The first photos from the set leaked months before the premiere, and the internet came for them. Wrong wig, wrong Birkin, cheap camel coat. Ryan Murphy clarified they were lighting test shots — and then they let it breathe. That early friction created investment. The same people who criticized the wardrobe showed up premiere night to see if they got it right.

The lesson: controversy isn't always a crisis. Sometimes it's an audience proving they're paying attention.

They picked a subject with built-in mystery.

Carolyn Bessette-Kennedy is one of the most mythologized women of the last 30 years, and almost everything we know about her came through a paparazzi lens. She gave almost no interviews and controlled her image by giving the press almost nothing. The private wedding, the single photo, the tragedy — when Love Story positioned itself as the inside look at what really happened, they weren't selling a TV show. They were selling access to something people had wanted for 25 years.

The lesson: if your story has mystery baked in, don't over-explain it. Let people lean in.

The timing hit exactly right.

A show called Love Story dropped Valentine's Day weekend, when nostalgia and romance were already in the air. John and Carolyn represented a very specific kind of American optimism, and right now that nostalgia hits differently. People aren't just watching a show — it's an escape toward something that feels beautiful, familiar, and pre-chaos.

The lesson: timing isn't just about the calendar. It's about reading the room your audience is already sitting in.

They cast unknowns and made that the story.

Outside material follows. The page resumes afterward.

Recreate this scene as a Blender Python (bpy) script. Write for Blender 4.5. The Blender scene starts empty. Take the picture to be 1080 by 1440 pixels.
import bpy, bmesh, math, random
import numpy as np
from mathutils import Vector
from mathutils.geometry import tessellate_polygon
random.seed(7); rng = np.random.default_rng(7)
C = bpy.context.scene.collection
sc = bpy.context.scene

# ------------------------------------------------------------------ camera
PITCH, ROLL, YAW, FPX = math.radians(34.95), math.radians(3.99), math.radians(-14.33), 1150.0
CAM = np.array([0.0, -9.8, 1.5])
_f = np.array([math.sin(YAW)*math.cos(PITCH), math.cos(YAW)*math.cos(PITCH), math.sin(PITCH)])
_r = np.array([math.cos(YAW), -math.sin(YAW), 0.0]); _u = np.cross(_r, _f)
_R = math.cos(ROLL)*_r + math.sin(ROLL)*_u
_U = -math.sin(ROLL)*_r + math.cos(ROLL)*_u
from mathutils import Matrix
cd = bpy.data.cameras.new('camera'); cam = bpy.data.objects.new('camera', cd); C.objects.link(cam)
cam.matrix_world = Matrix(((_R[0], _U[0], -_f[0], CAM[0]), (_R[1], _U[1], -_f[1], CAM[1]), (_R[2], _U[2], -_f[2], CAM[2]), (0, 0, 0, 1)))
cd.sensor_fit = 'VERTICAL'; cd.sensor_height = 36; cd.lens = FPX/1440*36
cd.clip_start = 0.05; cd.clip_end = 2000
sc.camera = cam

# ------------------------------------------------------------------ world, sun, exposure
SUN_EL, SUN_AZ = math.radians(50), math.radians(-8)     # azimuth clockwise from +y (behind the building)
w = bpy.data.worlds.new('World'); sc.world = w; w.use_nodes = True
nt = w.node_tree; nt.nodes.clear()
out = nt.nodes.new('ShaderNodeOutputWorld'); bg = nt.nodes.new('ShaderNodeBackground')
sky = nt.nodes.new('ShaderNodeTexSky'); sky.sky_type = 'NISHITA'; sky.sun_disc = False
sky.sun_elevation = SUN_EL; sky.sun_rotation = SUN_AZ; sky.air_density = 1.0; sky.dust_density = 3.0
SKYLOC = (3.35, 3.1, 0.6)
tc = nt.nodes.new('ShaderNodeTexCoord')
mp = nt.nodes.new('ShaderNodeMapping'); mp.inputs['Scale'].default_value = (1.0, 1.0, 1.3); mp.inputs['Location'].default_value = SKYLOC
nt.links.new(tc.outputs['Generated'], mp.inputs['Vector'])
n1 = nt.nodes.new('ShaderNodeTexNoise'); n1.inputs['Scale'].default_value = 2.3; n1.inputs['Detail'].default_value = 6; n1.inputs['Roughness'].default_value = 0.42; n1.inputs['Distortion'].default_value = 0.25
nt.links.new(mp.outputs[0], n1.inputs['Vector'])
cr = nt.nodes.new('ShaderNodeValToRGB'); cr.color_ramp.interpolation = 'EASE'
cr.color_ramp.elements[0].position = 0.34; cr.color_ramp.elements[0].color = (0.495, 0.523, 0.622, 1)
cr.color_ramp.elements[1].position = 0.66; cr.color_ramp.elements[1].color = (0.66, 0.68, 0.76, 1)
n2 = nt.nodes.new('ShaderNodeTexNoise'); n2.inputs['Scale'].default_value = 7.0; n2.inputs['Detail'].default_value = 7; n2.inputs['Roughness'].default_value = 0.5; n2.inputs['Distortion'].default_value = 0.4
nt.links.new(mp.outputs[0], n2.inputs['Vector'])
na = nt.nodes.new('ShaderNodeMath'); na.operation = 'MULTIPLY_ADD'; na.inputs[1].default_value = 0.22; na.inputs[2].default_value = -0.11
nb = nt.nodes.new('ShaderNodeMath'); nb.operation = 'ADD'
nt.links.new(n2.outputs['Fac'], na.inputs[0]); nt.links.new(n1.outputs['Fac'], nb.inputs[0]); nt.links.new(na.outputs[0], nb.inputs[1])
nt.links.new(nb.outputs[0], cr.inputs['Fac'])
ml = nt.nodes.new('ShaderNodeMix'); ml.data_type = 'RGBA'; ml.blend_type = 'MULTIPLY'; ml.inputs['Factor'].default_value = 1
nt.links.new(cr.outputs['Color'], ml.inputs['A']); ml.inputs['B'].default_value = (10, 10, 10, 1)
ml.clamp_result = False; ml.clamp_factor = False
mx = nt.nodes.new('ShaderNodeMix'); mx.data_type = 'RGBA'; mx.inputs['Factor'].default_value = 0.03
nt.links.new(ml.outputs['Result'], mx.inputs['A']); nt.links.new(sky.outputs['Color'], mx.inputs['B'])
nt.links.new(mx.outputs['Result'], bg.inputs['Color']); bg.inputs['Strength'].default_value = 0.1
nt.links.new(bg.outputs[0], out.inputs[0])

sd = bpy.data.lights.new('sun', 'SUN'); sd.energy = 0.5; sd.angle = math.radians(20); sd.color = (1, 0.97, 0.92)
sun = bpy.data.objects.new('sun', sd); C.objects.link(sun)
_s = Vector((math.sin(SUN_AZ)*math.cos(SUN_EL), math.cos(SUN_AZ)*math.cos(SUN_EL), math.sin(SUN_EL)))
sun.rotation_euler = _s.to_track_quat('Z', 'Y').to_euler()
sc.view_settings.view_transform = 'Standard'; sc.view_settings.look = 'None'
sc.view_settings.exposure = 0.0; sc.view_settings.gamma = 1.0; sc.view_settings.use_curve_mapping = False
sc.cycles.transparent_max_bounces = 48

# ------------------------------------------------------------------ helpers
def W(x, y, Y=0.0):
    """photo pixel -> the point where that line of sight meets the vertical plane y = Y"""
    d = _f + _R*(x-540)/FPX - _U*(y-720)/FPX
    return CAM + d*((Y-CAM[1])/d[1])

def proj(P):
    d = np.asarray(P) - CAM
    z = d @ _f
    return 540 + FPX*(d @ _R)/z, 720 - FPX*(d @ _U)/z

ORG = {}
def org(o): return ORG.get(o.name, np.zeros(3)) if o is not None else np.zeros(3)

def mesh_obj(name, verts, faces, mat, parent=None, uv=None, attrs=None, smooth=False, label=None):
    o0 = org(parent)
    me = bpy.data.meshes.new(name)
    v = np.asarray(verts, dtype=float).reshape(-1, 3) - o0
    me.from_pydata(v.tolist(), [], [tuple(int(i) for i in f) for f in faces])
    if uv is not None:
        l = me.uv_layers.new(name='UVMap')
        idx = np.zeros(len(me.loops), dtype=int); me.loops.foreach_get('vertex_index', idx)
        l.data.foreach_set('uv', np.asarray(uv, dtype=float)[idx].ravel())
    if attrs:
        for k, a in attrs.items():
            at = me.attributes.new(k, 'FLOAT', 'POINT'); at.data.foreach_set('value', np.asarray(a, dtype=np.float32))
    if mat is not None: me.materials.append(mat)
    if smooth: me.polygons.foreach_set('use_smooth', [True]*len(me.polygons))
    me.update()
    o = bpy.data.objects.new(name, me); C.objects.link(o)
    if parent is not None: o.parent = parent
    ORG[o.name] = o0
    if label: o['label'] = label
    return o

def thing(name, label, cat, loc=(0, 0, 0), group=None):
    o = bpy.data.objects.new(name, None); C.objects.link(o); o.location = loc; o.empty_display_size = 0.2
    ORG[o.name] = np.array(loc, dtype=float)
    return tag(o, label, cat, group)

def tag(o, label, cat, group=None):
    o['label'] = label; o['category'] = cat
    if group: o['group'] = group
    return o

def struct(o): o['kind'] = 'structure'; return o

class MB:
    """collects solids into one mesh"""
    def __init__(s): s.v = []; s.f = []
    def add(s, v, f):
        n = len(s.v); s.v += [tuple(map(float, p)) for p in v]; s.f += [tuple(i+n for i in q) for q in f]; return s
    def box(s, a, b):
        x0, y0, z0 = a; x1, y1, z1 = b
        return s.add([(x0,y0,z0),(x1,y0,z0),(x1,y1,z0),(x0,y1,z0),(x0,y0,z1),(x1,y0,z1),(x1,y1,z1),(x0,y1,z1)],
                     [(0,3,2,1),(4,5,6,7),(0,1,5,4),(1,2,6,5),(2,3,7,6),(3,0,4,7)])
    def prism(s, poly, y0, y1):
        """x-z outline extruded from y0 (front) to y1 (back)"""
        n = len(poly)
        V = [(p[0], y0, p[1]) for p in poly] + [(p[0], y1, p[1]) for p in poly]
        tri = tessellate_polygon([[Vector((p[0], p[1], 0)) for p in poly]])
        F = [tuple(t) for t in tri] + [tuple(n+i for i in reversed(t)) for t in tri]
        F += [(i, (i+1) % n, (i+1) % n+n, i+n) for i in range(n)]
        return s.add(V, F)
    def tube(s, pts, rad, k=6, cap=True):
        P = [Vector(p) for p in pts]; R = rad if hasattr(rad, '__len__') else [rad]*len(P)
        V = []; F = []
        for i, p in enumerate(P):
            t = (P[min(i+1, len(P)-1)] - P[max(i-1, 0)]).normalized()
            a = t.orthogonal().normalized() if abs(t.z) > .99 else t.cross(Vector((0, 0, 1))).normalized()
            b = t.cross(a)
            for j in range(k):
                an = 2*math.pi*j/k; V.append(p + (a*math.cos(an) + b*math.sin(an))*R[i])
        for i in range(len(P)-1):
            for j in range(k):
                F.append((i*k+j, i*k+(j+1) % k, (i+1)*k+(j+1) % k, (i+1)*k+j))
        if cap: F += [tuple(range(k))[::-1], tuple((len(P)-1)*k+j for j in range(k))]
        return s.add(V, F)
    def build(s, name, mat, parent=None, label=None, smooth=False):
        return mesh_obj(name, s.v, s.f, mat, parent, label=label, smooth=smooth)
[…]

They searched over 1,000 actors to find their JFK Jr. Paul Anthony Kelly was cast three weeks before filming started. Two unknowns carrying one of the most iconic love stories in American memory? That's a story journalists want to write — and the producers knew it.

The lesson: the "how we got here" story is often as compelling as the thing itself. Don't hide the process.

It delivered.

The part of PR that doesn't get talked about enough: you can build the most beautiful rollout in the world, but if the thing isn't good, it collapses under the weight of the expectations you created. Love Story has an 84% on Rotten Tomatoes. Gen Z is discovering the couple for the first time and falling completely in love. The rollout created the expectation — and the show exceeded it.

The lesson: a press campaign is a promise. Make sure what you're selling can keep it.